Namun meskipun sambil menangis dan penuh kekhawatiran, Sayyidina ‘Umar bin Khaththab tidak lupa memuji para pasukkannya karena telah berhasil memenangkan jihad dan membawa harta rampasan perang dengan utuh.

Ia berkata, “Betapa amanahnya pasukan ini. Dan betapa amanahnya pula panglimanya, Sa’ad bin Abi Waqqash.”

Sayyidina ‘Ali bin Abi Thalib yang kala itu berada di dekat ‘Umar menimpali, “Semua ini lantaran engkau yang tidak menyimpan sebersit pun hasrat kekayaan dunia di hatimu. Jika ada secuil syahwat terhadap harta di hatimu, niscaya pasukan itu akan saling bunuh demi memperebutkan ghanimah ini.”
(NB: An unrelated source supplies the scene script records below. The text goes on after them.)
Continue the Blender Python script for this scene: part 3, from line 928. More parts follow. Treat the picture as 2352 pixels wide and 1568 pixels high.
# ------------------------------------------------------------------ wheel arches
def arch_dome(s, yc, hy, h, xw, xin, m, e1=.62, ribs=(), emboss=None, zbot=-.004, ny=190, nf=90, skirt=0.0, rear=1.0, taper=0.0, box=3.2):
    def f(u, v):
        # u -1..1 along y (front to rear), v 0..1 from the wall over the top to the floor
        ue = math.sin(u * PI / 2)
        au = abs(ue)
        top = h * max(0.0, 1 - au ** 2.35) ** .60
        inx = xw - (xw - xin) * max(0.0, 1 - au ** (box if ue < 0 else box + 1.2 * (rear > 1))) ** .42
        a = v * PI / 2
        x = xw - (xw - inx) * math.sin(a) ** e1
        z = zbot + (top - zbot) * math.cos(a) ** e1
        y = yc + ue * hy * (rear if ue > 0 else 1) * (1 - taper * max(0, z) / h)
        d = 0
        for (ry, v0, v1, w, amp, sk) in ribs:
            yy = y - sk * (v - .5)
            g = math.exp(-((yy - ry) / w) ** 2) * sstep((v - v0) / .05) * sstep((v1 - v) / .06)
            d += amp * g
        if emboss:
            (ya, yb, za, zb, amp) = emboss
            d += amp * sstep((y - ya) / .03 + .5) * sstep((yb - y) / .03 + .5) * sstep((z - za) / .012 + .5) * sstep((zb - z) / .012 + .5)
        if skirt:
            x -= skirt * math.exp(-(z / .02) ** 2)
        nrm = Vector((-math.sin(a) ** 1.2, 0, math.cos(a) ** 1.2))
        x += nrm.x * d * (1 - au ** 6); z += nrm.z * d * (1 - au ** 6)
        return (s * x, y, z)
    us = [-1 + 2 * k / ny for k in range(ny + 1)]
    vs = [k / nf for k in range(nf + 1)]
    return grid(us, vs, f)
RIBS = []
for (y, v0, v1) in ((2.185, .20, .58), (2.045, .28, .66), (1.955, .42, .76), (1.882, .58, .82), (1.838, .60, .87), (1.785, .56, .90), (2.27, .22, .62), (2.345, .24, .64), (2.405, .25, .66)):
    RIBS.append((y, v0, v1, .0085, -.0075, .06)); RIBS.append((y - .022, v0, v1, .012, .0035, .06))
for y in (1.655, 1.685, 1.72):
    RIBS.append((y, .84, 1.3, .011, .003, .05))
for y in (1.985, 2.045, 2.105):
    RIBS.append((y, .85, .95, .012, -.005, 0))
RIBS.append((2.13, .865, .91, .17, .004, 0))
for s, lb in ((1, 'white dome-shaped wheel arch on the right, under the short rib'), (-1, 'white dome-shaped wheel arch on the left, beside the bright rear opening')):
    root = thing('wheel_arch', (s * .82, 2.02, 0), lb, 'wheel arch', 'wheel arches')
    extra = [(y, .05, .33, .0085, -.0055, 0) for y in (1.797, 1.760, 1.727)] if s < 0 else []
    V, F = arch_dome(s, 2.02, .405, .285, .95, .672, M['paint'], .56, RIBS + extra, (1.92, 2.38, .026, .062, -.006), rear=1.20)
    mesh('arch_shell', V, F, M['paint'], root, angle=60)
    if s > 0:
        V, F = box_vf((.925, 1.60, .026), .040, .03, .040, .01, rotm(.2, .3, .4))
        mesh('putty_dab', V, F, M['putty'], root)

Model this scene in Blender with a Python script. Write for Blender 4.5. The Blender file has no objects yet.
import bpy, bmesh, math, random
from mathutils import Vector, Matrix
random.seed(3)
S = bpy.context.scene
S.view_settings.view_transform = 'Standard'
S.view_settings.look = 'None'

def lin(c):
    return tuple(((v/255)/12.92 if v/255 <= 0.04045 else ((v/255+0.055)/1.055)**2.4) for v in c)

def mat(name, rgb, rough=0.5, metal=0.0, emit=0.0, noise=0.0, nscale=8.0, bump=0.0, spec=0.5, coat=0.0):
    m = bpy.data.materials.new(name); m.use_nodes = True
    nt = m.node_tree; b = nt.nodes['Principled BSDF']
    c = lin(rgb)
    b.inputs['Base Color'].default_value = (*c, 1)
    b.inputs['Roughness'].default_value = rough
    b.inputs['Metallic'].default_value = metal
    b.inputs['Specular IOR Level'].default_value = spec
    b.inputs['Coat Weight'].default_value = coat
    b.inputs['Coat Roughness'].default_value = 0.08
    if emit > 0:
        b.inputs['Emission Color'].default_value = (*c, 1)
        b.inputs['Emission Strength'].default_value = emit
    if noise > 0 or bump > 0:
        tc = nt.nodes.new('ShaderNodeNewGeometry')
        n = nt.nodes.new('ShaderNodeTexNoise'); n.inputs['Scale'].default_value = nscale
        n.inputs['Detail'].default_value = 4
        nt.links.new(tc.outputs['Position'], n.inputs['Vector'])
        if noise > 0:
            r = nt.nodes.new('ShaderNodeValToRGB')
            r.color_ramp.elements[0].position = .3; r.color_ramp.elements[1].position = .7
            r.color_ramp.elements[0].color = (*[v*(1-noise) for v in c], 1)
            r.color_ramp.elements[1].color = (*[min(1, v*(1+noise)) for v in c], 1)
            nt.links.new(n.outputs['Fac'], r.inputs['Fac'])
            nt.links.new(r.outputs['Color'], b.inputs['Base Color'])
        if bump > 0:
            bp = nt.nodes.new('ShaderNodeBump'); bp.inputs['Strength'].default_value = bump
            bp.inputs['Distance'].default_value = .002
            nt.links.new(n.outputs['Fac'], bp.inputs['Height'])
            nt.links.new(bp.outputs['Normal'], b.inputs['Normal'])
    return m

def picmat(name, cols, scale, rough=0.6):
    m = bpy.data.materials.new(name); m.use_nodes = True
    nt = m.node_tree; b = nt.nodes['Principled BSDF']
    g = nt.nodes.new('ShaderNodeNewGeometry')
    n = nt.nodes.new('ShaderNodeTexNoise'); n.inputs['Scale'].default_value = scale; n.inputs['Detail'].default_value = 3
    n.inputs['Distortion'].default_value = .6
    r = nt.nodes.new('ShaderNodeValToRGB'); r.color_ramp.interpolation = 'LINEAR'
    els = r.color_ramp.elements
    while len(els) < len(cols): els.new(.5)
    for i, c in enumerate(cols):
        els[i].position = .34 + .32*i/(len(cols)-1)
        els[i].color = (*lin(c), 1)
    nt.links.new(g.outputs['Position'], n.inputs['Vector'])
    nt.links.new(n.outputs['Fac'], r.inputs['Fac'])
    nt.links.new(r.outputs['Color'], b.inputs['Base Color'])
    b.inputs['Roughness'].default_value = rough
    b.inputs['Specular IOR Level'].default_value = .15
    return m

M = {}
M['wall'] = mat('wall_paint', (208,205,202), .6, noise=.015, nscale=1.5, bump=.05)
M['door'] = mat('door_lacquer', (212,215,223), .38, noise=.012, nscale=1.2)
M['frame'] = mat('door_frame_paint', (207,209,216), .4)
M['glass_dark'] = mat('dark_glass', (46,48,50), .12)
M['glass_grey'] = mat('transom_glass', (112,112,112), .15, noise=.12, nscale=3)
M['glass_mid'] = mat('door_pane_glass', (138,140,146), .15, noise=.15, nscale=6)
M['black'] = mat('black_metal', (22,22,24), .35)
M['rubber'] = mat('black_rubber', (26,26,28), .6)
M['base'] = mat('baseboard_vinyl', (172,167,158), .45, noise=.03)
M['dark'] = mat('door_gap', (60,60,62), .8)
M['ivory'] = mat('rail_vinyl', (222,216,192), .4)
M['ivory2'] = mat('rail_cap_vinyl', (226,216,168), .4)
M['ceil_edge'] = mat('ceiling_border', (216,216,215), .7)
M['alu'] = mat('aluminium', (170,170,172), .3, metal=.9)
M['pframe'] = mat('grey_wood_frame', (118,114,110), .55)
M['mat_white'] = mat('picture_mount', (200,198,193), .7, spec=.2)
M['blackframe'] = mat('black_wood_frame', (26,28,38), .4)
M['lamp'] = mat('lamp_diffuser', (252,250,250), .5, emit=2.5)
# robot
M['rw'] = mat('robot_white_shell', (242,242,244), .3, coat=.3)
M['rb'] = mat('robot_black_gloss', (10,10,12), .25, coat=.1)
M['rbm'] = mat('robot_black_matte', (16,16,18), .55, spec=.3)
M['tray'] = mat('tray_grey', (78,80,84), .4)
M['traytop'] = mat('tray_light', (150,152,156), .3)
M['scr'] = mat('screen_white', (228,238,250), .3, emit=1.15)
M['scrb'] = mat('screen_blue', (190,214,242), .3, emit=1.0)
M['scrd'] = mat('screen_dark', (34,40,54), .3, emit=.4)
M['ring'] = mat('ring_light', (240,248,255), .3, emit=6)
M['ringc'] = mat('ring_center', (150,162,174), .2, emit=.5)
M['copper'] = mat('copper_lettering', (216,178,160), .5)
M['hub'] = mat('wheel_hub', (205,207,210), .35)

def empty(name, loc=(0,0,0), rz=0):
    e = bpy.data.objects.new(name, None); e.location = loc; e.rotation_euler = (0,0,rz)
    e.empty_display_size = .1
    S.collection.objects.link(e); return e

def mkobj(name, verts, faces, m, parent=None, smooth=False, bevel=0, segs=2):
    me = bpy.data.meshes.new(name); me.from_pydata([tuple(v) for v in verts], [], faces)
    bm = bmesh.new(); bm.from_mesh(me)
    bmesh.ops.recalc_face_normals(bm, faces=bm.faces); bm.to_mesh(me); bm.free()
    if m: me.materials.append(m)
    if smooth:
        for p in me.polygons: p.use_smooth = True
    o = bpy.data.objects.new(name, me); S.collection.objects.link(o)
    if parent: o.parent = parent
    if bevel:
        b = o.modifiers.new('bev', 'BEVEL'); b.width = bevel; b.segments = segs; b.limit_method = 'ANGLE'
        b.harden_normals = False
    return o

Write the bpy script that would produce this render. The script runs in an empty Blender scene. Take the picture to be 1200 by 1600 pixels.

Maka pantaslah jika Sayyidina ‘Umar bin Khaththab dijuluki sebagai Al-Faruq yakni yang membedakan antara kebaikan dan keburukan. Dirinya memahami bagaimana cara menyikapi karunia yang diberikan oleh Allah SWT.

Sudah sepantasnya kita tidak mengagungkan harta dan kekayaan melebihi kecintaan terhadap Allah. Semoga kisah ini menjadi pembelajaran untuk kita semua.